Agnieszka Woźniak-Starak milczy od czasu zaginięcia męża. Ciepłe słowa od fanów zniknęły z sieci

redakcja naTemat
Agnieszka Woźniak-Starak odcięła się od mediów społecznościowych. Prezenterka TVN wyłączyła komentarze na Instagramie. Wspierali ją w nich zarówno jej fani jak i osoby publiczne. Poszukiwania jej męża, który wypadł z motorówki na jeziorze Kisajno, trwają już trzecią dobę.
Agnieszka Woźniak-Starak po zaginięciu jej męża wyłączyła możliwość komentowania postów na Instagramie.
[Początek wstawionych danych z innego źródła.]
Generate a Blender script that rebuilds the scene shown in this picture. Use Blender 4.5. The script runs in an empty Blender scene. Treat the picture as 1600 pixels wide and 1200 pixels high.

Fot. Mateusz Skwarczek / Agencja Gazeta
To jej jedyna reakcja od czasu zaginięcia Piotra Woźniaka-Staraka. Pozostały tylko same posty Agnieszki Woźniak-Starak. "Leniwie, po cichutku przyswajam witaminę D" – napisała jeszcze przed wypadkiem męża pod ostatnim wpisem.

Wcześniej fani (i nie tylko – co sami podkreślali) dawali liczne dowody wsparcia Agnieszce Woźniak-Starak. Pod ostatnią fotografią pojawiło się mnóstwo komentarzy skierowanych do żony producenta filmowego. Internauci wyrażali nadzieję, że złe informacje się nie potwierdzą i wszystko dobrze się skończy.

"Mam nadzieję, że ta informacja się nie potwierdzi. Agnieszko trzymaj się"; "Mam nadzieję, że wszystko będzie dobrze", "Nie jestem fanką Agnieszki, ale teraz zwyczajnie jest mi jej po ludzku szkoda"; "Miałem już iść spać ale jeszcze się pomodlę, żeby Pani mąż wyszedł z tego cały i zdrowy" – można było przeczytać jeszcze w poniedziałek pod postem Agnieszki.


Para jest małżeństwem od trzech lat. Poznali się przez wspólnych znajomych. W końcu zaczęli się na tyle często spotykać, że uznali to za zrządzenie losu.